Greece gets its deal
Avoids financial collapse and euro exit
After grueling, often angry negotiations that tested the limits of European unity, Greece on Monday won a preliminary deal that averts financial catastrophe but also guarantees years more of hardship and sacrifice for its people.
Prime Minister Alexis Tsipras flew home to sell the plan to skeptical lawmakers and political allies, some of whom accused him of putting Greece at the mercy of its foreign creditors.
To close the deal with its partners in the euro currency, Greece had to consent to a raft of austerity measures, including sales tax hikes and reforms to pensions and the labour market.

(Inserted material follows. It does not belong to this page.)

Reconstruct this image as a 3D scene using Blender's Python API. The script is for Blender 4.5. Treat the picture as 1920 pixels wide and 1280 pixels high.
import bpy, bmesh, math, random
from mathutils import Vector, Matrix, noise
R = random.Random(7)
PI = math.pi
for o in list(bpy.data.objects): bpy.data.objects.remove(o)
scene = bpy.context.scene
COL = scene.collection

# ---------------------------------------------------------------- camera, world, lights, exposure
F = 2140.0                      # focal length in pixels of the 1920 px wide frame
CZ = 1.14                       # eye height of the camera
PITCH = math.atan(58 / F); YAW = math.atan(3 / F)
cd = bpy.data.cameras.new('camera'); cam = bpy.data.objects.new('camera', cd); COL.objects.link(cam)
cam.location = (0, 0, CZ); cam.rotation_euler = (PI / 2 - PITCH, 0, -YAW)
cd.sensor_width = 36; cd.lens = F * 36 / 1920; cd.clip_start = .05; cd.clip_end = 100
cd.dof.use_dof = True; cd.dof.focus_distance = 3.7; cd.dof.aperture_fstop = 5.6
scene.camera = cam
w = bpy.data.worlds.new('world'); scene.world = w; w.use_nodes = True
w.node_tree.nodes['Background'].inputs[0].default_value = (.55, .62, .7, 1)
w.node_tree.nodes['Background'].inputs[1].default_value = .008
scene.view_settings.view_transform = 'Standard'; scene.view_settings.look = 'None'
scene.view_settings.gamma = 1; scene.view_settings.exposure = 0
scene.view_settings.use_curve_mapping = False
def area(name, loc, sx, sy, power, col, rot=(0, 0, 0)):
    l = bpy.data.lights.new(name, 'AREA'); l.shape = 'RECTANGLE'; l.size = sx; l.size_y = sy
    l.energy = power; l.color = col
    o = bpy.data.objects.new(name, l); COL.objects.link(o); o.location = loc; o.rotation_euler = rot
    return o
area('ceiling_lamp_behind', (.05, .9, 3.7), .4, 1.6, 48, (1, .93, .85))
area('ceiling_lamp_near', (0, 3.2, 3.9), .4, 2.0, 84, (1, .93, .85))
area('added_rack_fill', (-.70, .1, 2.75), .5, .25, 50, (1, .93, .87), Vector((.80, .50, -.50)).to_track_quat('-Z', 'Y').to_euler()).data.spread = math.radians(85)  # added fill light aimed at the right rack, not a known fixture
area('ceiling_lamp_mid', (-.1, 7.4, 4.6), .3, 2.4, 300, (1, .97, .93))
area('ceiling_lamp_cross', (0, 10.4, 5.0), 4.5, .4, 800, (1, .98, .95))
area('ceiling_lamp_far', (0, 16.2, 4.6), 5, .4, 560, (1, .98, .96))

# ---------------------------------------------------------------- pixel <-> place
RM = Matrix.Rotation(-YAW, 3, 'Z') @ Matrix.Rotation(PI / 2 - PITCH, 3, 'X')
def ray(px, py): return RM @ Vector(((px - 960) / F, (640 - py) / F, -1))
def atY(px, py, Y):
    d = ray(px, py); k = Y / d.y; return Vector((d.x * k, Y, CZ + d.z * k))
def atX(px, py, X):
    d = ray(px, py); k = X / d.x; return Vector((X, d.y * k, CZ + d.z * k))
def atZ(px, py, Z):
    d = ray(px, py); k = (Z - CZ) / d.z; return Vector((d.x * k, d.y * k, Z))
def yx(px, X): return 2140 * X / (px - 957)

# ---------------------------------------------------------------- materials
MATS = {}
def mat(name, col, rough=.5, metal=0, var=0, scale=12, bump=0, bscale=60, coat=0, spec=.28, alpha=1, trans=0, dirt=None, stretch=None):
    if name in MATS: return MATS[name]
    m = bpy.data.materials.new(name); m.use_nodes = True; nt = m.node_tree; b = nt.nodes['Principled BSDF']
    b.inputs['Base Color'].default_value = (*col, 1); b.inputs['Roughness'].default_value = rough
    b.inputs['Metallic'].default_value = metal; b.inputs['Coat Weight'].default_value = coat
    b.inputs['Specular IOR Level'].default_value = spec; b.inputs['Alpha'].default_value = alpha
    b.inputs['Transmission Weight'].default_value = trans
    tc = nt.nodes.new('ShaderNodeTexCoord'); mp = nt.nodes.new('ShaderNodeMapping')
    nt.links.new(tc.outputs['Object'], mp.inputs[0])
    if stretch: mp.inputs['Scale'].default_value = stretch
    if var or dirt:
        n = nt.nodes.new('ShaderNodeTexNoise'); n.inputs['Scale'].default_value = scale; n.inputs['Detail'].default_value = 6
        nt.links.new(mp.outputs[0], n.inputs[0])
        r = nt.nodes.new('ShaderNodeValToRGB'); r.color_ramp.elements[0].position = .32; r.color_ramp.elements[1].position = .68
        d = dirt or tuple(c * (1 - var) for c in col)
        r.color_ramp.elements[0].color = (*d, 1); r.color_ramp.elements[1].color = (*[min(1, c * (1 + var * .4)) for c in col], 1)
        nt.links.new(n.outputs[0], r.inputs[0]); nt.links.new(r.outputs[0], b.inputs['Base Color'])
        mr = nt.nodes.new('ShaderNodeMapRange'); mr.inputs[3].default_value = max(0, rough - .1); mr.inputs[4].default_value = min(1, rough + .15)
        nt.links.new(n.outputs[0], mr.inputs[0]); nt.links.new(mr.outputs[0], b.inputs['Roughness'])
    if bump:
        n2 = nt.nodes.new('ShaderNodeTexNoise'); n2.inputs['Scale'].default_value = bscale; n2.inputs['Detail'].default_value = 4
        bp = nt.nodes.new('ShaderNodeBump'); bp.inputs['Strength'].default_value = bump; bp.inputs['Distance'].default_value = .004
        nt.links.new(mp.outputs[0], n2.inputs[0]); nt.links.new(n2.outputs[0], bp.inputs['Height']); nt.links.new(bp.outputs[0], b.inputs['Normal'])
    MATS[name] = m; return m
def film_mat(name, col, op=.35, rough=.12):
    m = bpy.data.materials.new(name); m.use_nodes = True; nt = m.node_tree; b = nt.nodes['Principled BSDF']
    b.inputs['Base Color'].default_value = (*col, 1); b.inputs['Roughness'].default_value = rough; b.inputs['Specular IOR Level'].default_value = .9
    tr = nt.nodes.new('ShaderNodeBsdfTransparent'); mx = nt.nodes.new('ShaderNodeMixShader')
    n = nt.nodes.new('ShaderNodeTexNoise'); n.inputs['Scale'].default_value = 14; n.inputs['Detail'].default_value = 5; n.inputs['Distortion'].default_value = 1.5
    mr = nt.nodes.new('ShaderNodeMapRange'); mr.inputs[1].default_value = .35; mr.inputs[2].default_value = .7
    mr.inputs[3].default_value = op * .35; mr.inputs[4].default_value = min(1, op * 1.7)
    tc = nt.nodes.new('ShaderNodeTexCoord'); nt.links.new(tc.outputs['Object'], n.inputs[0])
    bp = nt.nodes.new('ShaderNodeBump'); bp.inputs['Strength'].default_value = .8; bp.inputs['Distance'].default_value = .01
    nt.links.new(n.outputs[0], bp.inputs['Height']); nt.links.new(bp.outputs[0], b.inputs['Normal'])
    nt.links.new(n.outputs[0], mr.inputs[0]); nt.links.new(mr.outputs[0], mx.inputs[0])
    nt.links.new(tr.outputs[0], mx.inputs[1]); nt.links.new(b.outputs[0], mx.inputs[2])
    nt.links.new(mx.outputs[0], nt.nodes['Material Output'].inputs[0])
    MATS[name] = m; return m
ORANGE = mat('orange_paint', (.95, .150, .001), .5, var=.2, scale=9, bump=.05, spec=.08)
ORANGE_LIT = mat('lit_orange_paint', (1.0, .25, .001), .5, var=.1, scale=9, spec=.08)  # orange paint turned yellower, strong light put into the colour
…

Enough of Greece’s 18 eurozone partners were openly suspicious of its sincerity that they demanded, and got, Tsipras’s commitment to accept close international oversight.
For the Greek leader and his radical left-wing government, which since election in January had vowed to stand up to the creditors, the payoff of the marathon negotiations in Brussels was clear: about 85 billion euros ($95.07 billion) in loans and financial support over three years, preserving Greek membership in the euro, and helping their country stave off financial collapse.
“We managed to avoid the most extreme measures,” Tsipras said after the summit.
Tsipras said he successfully got creditors to drop a demand that Greek assets be transferred abroad as a form of collateral, and that the deal reached was less harsh than proposals from creditors his country’s voters rejected a week ago.